Título: A REVOLTA DE BUDAPESTE
Autor:
Fonte: O Globo, 21/09/2006, O Mundo, p. 35
Após três dias de distúrbios, protestos contra premier deixam 220 feridos e 137 presos
Milhares de húngaros fizeram ontem, pelo terceiro dia consecutivo, protestos contra o primeiro-ministro, Ferenc Gyurcsány, nas maiores manifestações desde a Revolução Húngara de 1956 contra o domínio soviético. Cerca de 15 mil pessoas protestaram em frente do Parlamento, em Budapeste, exigindo a demissão do premier. Um grupo de cem pessoas atacou uma estação de trem, sendo contido por policiais. Nas duas noites anteriores, manifestantes radicais já tinham queimado carros - a maioria da polícia -, invadido prédios estatais e enfrentado a tropa de choque. Até ontem havia 137 pessoas presas e mais de 220 feridas, seis delas em estado grave.

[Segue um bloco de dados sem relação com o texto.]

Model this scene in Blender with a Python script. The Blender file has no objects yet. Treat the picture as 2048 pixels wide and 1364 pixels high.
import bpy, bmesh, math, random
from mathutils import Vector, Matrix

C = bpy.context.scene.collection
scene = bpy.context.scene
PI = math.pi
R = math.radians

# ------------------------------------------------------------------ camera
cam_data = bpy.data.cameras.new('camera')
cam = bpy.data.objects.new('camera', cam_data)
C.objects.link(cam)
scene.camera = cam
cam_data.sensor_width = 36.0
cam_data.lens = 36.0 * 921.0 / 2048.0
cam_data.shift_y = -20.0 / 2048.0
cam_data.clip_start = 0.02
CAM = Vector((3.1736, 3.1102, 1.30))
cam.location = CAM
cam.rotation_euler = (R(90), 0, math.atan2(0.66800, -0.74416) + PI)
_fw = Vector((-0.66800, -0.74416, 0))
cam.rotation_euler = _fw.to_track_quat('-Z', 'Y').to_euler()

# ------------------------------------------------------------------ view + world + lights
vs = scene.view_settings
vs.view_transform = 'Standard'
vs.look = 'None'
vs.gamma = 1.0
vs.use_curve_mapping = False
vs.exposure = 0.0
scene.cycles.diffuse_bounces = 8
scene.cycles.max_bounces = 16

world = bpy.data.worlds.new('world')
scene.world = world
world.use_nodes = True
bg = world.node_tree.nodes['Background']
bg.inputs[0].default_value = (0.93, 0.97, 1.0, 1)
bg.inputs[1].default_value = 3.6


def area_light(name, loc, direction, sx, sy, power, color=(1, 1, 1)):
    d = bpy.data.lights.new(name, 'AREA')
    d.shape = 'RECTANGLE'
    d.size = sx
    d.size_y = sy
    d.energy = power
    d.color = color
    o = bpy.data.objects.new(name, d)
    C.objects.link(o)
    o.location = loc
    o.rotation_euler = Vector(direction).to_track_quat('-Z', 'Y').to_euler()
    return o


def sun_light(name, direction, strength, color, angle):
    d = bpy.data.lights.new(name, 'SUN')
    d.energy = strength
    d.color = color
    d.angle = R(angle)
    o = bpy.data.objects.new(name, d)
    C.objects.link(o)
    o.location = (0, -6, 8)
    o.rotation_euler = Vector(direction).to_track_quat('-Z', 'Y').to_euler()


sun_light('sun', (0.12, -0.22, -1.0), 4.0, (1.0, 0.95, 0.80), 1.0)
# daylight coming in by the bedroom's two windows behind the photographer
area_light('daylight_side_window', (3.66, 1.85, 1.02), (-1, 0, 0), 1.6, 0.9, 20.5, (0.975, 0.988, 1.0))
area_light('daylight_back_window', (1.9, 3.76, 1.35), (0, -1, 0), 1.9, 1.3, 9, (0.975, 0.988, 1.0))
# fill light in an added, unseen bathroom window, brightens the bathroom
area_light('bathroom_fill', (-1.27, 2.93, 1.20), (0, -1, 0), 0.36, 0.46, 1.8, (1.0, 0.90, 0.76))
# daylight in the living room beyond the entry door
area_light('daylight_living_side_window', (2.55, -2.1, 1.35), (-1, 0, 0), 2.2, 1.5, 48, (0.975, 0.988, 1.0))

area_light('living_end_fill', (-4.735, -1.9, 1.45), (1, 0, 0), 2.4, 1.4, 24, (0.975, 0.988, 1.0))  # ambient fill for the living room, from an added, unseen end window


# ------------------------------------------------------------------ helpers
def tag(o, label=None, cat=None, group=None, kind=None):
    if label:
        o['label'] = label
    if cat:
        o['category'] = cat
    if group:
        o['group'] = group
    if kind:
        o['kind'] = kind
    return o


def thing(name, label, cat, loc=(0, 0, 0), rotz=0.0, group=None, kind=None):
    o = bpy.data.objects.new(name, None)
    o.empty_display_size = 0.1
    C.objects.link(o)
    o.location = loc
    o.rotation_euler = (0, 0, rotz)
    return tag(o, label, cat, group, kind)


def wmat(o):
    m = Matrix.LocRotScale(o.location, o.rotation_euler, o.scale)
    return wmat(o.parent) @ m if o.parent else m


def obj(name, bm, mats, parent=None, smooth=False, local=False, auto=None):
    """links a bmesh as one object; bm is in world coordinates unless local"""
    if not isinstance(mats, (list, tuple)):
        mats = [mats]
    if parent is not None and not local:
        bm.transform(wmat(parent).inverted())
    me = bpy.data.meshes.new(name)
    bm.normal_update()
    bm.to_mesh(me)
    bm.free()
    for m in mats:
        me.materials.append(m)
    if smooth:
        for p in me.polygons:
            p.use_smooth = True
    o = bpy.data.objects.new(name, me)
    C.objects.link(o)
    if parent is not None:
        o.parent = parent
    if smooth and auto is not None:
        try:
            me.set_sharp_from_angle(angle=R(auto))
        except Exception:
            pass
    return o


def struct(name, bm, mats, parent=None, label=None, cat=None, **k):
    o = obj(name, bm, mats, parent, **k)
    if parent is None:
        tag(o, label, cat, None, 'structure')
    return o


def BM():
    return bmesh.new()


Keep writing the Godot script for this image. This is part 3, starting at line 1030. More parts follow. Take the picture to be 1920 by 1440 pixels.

A revolta popular começou depois que uma rádio estatal colocou no ar um discurso de 26 de maio em que Gyurcsány fala para integrantes de seu Partido Socialista que mentira nos "18 a 24 meses" anteriores "de manhã, de tarde e de noite" em relação à economia do país para vencer as eleições de abril, acrescentando que seu governo não fizera nada. Ontem, o primeiro-ministro não apenas manteve a decisão de não renunciar como disse que sua paciência com os manifestantes violentos tinha acabado.
- Esta é a noite mais longa e sombria de toda a Terceira República - disse ele, referindo-se ao período que começou com a queda do comunismo, em 89. - A desordem não vencerá. Pedi à polícia para que restabeleça a ordem por todos os meios.
Extremistas entre os manifestantes
Analistas afirmam que parte da revolta popular pode ser creditada às expectativas de aumentos de impostos para combater o déficit público, que chegou a 10,1% do PIB, o mais alto da União Européia. Muitas pessoas já começam a sentir os cortes nos investimentos em educação e saúde. Metade do orçamento do governo é destinada a pagar a seguridade social.
Ontem houve uma ameaça de bomba na sede da TV HIR, no momento em que estava anunciada a entrevista do presidente do partido opositor Fidesz, de direita, Victor Orban. O líder do Fidesz no Parlamento, Janos Ader, exigiu a renúncia do premier ontem.
- O primeiro-ministro e seu governo devem ir embora, sejam quais forem os resultados das eleições municipais - disse Ader, referindo-se ao pleito marcado para 1º de outubro.
Uma pesquisa divulgada ontem pelo Gallup mostra que 43% dos húngaros querem a renúncia de Gyurcsány, que, porém, mantém o apoio dos partidos Socialista e Liberal.
Segundo testemunhas, as manifestações violentas das madrugadas de segunda e terça-feira começaram depois que a maioria das pessoas tinha ido embora. Entre os radicais havia integrantes de torcidas de futebol de extrema-direita. Algumas pessoas também pediam a volta da Grande Hungria, antigo pleito de extremistas para reaver o território perdido depois da Primeiro Guerra Mundial (1914-1918).
- Há pessoas de diferentes convicções aqui. A maioria dos manifestantes não concorda com idéias como a do nacionalismo extremista, mas há concordância num ponto: Ferenc Gyurcsány tem que ir embora - disse Peter Foldvary, estudante de 26 anos.
Katarina, uma mulher de meia-idade que pediu para não ter o sobrenome revelado, por temer ataques de extremistas de direita, disse que votou em Gyurcsány, mas está decepcionada:
- Ele falou que a economia húngara estava voando. Sinto-me humilhada, sinto muito raiva, não penso em votar novamente.